TASK GOAL
Report only the number of lines in this material that include the string "scene".

Begin DATA SHOWN

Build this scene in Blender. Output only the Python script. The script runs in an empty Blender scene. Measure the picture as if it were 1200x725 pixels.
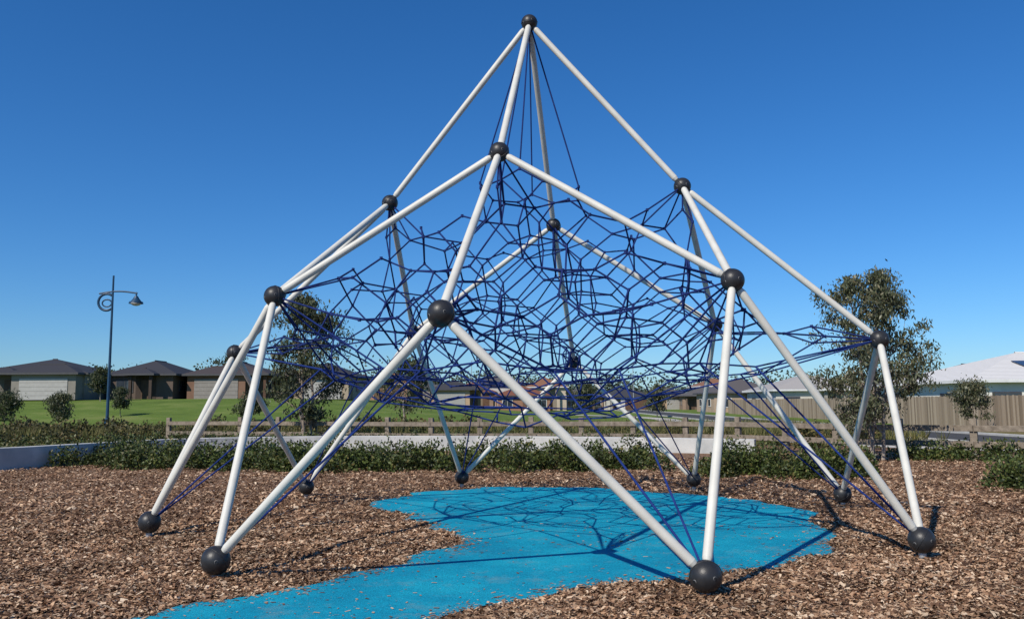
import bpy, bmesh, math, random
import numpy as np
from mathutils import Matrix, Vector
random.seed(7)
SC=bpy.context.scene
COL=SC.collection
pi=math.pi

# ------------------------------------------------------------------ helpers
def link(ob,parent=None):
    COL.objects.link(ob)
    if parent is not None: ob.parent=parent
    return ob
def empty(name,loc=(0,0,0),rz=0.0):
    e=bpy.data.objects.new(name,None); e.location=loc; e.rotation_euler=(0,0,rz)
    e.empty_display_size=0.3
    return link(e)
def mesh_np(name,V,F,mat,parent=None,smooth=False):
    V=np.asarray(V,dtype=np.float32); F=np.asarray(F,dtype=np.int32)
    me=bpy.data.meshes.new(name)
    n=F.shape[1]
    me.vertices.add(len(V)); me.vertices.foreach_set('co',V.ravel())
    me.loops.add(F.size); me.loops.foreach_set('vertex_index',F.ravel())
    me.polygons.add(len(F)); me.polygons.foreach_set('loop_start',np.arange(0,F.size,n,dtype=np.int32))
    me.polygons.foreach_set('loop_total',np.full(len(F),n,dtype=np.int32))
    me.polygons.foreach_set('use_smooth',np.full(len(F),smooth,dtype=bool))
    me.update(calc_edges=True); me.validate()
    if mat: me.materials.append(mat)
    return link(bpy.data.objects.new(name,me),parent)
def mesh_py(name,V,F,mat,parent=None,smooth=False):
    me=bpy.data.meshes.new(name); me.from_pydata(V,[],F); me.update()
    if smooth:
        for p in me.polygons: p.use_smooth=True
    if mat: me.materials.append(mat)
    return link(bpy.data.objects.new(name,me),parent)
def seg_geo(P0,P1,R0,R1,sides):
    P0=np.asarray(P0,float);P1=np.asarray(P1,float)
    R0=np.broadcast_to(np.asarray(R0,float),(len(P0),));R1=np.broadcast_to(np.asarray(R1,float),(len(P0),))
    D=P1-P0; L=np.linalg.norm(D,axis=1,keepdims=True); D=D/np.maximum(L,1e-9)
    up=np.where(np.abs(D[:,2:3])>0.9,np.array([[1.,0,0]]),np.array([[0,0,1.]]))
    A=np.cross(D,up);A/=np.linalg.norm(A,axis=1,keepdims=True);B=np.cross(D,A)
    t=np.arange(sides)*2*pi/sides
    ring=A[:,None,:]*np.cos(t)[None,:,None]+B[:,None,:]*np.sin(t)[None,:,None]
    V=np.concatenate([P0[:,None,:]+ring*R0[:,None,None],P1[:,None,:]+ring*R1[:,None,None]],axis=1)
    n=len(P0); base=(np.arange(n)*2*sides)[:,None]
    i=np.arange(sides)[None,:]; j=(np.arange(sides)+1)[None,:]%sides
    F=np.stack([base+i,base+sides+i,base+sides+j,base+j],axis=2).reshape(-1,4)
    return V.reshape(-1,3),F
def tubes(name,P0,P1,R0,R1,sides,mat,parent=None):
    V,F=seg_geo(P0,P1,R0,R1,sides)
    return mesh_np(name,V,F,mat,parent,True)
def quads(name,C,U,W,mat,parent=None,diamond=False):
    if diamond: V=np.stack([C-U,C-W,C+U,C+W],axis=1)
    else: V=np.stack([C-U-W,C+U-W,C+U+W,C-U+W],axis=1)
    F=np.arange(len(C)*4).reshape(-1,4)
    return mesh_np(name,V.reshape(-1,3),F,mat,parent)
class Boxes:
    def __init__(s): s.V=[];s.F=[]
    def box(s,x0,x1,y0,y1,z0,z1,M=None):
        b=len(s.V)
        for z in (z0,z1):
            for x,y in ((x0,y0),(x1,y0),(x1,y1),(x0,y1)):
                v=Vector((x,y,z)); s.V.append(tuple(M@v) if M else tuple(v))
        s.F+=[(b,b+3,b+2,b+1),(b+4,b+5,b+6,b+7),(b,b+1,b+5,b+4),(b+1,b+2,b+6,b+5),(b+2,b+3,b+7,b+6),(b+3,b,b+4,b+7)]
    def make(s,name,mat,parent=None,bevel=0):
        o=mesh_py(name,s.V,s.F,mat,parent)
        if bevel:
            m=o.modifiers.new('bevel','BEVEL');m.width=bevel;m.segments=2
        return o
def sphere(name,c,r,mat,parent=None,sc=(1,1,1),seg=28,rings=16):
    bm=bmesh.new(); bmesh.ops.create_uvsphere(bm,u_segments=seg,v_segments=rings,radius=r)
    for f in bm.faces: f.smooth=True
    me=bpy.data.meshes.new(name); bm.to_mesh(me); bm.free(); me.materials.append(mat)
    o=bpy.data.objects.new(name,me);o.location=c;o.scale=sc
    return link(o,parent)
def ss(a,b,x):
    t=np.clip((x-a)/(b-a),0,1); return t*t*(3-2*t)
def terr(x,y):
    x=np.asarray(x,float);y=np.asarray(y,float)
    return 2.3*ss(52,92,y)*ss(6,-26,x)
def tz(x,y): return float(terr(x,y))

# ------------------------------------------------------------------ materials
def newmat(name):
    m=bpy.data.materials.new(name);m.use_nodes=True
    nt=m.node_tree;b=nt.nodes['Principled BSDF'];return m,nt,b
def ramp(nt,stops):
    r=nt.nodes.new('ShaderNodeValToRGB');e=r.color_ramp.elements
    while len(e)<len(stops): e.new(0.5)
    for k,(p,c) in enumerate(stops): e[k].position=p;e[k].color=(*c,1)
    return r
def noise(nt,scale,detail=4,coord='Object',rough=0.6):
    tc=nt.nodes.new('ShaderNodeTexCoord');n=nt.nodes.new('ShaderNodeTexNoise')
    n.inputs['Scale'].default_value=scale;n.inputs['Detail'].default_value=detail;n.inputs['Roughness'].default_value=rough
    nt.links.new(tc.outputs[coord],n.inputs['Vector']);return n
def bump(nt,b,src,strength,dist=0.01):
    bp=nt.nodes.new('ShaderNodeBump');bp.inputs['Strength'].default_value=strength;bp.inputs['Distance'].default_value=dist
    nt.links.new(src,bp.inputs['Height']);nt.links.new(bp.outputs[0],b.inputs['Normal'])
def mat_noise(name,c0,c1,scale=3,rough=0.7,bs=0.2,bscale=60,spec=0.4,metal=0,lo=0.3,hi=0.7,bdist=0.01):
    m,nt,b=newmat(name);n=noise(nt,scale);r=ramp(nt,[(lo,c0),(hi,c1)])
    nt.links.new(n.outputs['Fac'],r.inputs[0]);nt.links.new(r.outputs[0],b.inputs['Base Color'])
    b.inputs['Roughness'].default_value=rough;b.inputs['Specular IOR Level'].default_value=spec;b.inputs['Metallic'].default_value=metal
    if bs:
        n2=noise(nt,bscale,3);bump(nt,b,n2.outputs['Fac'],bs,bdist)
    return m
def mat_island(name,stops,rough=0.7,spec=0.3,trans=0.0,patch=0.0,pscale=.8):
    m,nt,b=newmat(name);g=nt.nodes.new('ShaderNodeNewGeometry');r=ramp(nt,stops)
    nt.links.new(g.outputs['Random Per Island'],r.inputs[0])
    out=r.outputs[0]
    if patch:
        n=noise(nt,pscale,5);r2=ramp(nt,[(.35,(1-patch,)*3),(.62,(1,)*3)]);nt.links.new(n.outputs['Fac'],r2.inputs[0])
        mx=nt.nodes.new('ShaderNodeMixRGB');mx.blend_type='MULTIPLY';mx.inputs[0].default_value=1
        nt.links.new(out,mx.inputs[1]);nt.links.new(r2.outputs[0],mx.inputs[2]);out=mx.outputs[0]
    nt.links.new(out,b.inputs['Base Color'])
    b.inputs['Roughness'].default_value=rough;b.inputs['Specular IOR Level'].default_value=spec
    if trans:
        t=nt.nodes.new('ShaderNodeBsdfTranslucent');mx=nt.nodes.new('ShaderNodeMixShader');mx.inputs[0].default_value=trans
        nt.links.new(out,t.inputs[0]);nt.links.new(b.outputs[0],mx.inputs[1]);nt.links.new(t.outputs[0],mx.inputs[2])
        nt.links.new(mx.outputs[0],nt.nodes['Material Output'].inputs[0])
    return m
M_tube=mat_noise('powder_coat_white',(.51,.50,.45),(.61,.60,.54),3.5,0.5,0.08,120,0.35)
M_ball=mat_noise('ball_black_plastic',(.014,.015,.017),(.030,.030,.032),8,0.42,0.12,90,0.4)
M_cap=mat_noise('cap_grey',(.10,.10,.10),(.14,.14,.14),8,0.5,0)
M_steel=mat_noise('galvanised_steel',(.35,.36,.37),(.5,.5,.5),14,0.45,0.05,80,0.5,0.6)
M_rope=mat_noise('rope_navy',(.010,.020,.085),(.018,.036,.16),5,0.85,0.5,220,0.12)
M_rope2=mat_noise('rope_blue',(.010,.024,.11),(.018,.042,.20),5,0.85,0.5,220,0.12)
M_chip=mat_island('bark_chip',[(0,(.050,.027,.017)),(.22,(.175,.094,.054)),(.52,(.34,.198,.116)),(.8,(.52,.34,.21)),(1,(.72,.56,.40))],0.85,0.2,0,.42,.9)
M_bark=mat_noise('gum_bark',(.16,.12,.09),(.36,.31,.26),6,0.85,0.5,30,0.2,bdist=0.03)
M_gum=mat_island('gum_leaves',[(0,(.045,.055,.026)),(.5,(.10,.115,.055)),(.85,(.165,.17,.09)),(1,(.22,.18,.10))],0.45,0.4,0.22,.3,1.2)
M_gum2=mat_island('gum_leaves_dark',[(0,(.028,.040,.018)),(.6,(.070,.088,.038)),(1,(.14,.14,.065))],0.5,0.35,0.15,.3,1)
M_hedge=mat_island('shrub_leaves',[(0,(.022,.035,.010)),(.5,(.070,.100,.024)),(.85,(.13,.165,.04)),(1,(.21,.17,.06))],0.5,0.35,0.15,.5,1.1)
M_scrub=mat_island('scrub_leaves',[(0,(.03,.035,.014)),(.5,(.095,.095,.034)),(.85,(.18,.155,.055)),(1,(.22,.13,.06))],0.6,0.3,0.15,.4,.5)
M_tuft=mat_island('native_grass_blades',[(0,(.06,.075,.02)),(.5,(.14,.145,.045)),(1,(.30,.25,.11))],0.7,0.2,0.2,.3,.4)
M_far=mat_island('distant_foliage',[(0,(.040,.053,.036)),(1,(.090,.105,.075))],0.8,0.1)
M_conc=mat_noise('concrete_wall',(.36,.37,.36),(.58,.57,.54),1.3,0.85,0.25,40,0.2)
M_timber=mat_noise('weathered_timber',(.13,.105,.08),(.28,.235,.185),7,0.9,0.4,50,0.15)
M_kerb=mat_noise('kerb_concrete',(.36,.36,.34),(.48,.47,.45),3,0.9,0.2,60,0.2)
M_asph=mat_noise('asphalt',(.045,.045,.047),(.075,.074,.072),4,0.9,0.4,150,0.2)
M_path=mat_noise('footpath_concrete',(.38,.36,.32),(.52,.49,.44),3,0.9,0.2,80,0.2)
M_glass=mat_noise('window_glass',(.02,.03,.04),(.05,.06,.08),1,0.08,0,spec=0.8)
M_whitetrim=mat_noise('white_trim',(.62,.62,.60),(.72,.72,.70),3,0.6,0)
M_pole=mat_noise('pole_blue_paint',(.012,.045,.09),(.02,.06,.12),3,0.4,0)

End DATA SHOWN

TASK OUTPUT
2